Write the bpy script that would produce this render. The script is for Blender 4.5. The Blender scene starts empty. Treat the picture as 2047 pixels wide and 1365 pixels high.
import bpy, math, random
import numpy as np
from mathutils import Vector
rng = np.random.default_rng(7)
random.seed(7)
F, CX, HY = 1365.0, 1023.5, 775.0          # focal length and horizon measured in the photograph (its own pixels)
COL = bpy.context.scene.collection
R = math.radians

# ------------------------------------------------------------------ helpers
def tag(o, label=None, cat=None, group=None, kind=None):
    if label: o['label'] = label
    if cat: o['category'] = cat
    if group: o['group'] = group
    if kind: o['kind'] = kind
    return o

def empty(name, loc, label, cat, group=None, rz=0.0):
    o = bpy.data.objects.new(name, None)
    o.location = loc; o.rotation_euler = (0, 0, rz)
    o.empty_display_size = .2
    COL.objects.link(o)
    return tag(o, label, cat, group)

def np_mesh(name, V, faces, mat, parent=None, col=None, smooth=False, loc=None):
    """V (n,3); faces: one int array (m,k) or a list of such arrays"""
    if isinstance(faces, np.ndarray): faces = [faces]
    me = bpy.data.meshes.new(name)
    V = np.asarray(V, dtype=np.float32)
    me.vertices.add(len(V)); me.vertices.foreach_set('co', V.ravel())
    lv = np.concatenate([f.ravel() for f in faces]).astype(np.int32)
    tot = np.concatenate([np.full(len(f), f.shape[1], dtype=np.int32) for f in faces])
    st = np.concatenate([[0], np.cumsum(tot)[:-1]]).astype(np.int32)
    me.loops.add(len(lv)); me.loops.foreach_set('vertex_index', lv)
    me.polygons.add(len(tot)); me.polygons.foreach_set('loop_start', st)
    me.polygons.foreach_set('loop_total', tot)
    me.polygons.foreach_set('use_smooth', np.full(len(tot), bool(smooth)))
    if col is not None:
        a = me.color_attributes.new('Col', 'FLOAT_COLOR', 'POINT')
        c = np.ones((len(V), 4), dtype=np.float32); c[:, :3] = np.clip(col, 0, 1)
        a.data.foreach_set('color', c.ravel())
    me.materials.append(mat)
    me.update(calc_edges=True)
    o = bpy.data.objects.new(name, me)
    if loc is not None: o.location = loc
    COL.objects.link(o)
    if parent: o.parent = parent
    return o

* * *

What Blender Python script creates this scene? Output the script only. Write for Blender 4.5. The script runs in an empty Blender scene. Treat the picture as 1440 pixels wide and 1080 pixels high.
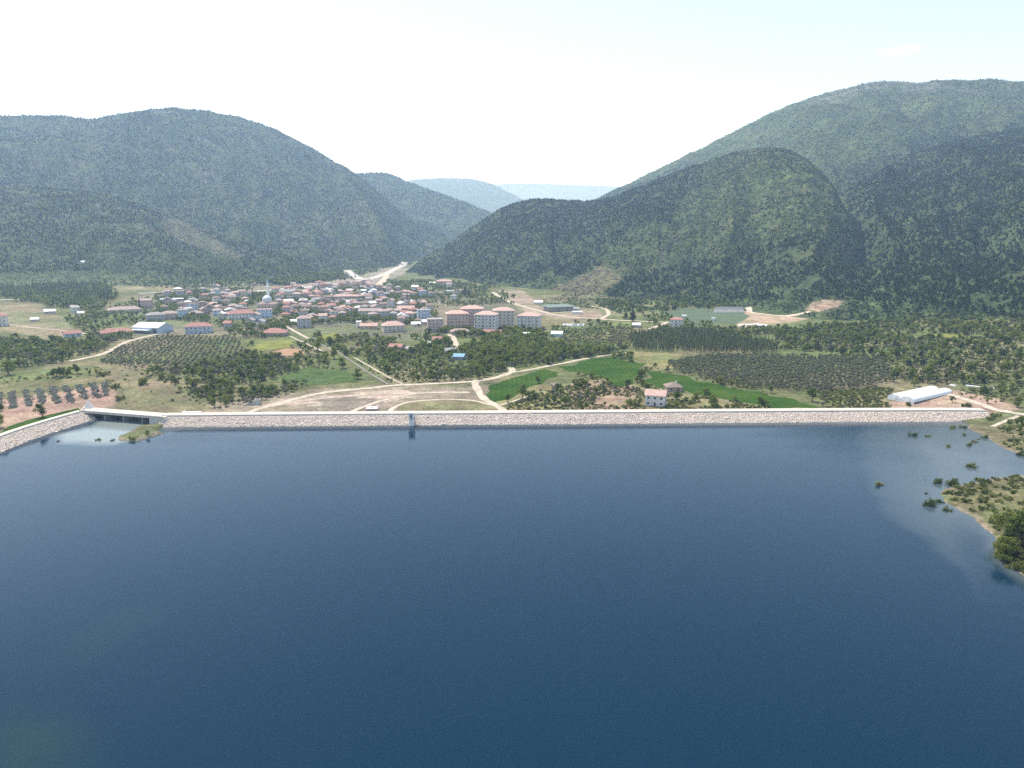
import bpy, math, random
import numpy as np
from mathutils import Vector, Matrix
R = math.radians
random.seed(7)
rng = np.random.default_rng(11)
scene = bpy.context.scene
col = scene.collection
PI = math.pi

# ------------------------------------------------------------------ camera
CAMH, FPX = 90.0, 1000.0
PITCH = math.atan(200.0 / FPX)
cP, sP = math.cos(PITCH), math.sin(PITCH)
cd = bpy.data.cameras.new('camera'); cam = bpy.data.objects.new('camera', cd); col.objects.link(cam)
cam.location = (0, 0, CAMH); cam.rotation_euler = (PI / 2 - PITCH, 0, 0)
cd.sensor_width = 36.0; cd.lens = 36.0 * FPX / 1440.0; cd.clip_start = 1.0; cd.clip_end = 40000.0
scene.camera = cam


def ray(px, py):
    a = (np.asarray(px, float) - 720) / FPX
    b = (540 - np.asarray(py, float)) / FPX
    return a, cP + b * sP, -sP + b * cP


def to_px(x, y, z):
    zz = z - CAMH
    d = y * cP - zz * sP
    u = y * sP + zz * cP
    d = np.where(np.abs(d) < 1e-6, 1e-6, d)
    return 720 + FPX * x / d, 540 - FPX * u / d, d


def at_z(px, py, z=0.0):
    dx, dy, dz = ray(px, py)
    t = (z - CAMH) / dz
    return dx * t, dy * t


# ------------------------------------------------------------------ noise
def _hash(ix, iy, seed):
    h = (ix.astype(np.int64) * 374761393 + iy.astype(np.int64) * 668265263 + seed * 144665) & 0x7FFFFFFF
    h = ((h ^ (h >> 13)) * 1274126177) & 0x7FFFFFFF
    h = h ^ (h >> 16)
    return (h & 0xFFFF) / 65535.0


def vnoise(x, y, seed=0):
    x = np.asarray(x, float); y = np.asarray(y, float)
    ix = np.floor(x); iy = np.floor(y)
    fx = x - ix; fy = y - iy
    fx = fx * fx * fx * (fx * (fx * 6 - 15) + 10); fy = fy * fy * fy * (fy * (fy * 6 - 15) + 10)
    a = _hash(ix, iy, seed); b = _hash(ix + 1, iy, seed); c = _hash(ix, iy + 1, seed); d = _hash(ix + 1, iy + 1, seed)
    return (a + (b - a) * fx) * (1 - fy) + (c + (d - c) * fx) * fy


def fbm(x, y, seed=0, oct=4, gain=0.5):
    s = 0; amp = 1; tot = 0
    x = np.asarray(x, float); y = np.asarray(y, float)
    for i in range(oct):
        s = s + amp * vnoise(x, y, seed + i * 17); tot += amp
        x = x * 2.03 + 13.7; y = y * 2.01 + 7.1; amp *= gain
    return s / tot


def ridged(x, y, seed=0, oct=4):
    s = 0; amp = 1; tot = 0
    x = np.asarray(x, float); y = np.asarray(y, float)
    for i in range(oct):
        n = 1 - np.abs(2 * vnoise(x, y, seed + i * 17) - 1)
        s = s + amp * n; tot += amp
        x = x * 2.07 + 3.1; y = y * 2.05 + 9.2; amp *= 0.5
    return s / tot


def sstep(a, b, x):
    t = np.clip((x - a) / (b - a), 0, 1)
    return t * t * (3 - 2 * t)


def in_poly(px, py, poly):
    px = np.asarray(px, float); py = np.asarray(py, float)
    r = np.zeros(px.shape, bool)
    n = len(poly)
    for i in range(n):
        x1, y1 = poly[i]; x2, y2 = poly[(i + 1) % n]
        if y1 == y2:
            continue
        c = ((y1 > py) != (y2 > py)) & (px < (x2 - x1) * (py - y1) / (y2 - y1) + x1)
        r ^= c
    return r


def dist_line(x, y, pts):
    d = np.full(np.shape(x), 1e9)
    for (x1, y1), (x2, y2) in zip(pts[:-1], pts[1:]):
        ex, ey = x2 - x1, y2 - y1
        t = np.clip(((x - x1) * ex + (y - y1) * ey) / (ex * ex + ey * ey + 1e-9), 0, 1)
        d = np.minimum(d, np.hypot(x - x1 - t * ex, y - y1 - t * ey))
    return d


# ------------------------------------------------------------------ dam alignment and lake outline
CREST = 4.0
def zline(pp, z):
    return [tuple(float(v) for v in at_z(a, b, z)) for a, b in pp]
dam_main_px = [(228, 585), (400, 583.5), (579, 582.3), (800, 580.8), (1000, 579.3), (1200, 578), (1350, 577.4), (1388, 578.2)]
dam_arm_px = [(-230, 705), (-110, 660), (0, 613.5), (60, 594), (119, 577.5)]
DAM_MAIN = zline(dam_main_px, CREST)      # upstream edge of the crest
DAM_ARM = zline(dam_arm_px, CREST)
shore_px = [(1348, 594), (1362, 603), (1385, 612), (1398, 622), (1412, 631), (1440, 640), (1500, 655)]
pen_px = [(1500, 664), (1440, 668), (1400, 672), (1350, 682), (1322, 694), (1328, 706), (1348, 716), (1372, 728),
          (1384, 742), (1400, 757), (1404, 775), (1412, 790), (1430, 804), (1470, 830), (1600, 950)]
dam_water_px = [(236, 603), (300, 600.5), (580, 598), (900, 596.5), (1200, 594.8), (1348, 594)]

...

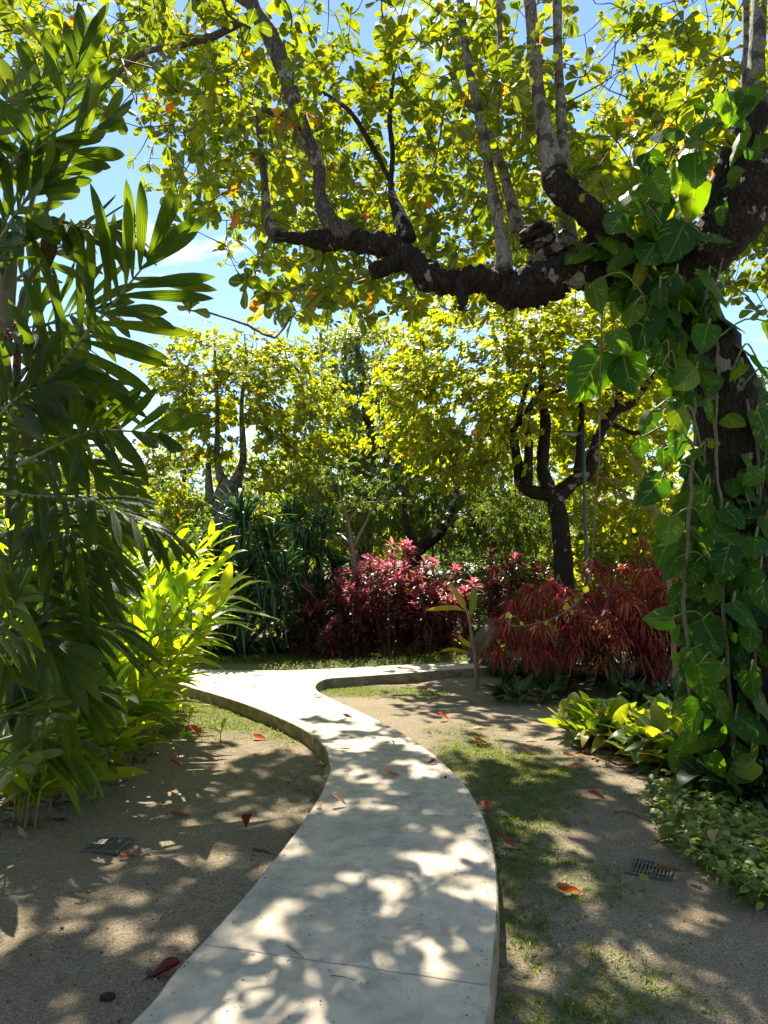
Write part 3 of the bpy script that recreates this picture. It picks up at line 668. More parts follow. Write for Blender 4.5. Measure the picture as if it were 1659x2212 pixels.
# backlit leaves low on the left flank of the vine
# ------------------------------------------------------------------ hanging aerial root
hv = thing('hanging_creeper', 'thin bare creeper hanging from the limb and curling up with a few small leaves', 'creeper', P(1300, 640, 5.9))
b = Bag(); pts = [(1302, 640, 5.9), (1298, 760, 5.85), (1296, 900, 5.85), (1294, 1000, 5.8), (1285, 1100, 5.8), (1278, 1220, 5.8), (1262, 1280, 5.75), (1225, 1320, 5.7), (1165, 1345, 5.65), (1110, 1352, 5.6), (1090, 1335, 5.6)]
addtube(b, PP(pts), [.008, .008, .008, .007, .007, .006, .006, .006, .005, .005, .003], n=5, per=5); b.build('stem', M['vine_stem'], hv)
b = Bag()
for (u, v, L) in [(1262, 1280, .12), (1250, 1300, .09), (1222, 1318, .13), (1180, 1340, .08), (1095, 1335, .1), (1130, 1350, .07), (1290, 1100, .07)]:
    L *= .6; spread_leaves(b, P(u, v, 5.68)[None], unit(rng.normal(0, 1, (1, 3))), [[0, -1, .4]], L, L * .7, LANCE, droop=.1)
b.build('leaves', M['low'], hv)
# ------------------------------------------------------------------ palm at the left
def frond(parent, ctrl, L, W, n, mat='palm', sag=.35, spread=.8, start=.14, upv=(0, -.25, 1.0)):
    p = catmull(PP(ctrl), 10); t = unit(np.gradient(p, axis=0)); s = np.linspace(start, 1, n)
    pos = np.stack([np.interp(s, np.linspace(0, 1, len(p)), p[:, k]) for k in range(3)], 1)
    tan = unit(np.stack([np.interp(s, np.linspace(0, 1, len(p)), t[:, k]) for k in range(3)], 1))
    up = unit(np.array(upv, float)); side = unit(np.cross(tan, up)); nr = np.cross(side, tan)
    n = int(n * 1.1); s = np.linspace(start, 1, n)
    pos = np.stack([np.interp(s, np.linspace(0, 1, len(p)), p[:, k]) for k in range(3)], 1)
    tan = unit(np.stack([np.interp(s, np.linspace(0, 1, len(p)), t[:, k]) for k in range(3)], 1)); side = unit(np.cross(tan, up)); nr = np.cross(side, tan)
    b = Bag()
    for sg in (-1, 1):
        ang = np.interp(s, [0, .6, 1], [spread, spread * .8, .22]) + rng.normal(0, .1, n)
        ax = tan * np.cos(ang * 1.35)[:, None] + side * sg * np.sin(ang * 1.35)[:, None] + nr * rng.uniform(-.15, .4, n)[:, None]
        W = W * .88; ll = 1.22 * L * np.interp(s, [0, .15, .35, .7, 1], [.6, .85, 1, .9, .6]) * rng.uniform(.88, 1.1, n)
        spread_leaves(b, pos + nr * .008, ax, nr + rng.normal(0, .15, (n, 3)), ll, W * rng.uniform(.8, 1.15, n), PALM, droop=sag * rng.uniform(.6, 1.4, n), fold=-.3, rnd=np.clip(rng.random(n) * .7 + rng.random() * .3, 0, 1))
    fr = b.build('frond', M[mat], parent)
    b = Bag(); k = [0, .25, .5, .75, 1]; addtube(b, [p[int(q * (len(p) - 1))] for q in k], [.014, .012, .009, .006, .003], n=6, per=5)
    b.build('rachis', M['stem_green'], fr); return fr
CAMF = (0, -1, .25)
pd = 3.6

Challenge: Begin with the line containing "Write the bpy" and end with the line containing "return tag(o, label, cat, group)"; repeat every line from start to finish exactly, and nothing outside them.

Completed exercise:
Write the bpy script that would produce this render. The script is for Blender 4.5. The Blender scene starts empty. Treat the picture as 2047 pixels wide and 1365 pixels high.
import bpy, math, random
import numpy as np
from mathutils import Vector
rng = np.random.default_rng(7)
random.seed(7)
F, CX, HY = 1365.0, 1023.5, 775.0          # focal length and horizon measured in the photograph (its own pixels)
COL = bpy.context.scene.collection
R = math.radians

# ------------------------------------------------------------------ helpers
def tag(o, label=None, cat=None, group=None, kind=None):
    if label: o['label'] = label
    if cat: o['category'] = cat
    if group: o['group'] = group
    if kind: o['kind'] = kind
    return o

def empty(name, loc, label, cat, group=None, rz=0.0):
    o = bpy.data.objects.new(name, None)
    o.location = loc; o.rotation_euler = (0, 0, rz)
    o.empty_display_size = .2
    COL.objects.link(o)
    return tag(o, label, cat, group)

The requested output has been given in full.